> DATA SEGMENT
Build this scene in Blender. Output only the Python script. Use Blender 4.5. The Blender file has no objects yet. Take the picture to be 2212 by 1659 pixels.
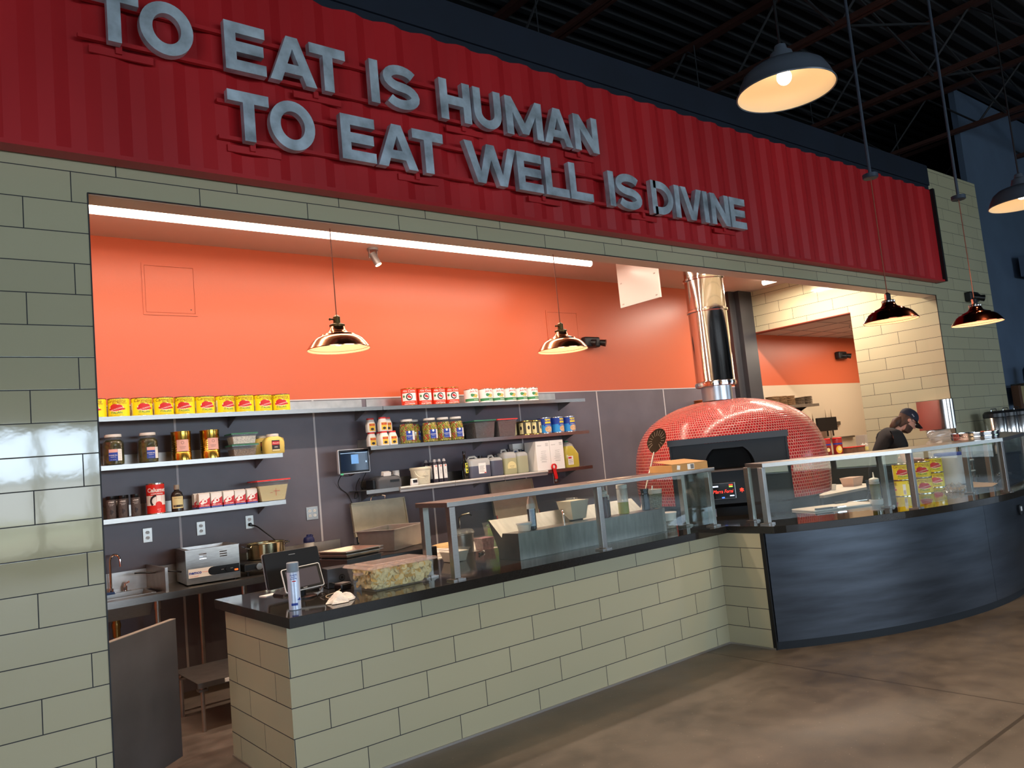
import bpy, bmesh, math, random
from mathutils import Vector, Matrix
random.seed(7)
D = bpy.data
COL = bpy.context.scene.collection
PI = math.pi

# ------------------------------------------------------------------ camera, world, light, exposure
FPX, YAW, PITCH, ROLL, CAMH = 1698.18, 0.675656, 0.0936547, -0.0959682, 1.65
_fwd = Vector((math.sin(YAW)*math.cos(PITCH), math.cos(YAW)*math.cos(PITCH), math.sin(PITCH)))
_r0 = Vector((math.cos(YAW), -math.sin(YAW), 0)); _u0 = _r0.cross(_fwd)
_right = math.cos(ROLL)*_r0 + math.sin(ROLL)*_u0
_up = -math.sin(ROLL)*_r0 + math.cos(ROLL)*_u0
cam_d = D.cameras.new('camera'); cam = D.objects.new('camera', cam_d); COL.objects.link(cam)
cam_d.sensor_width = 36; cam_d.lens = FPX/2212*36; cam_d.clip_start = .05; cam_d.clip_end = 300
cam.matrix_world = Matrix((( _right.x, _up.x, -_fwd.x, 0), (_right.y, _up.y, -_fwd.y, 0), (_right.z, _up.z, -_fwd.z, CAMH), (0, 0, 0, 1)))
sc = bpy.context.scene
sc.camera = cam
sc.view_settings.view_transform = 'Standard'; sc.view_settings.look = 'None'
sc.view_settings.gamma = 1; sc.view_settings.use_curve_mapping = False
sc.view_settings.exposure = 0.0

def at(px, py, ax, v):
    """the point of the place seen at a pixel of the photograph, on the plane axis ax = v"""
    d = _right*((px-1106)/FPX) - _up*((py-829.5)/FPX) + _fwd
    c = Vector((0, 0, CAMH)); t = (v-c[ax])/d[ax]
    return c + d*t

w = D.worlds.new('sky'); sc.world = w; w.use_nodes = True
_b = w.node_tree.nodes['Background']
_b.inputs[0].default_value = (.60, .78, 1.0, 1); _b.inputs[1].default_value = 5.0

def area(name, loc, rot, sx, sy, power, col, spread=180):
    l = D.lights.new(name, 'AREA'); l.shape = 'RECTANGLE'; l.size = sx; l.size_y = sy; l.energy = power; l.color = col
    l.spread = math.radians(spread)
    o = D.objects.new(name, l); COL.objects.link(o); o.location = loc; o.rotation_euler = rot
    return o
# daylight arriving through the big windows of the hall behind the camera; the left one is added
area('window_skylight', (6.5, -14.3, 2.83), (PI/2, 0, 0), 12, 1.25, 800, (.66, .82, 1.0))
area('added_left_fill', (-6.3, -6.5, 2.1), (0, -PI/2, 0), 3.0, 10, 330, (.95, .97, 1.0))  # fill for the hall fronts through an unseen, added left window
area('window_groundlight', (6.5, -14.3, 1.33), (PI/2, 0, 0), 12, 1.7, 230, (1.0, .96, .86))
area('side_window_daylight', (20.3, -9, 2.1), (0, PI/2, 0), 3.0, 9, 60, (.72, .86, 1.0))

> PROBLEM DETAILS
Repeat the listing above from its first line through the line that contains "PI = math.pi", both included, and nothing more. Drop the pictures.

> EXPECTED ANSWER
Build this scene in Blender. Output only the Python script. Use Blender 4.5. The Blender file has no objects yet. Take the picture to be 2212 by 1659 pixels.
import bpy, bmesh, math, random
from mathutils import Vector, Matrix
random.seed(7)
D = bpy.data
COL = bpy.context.scene.collection
PI = math.pi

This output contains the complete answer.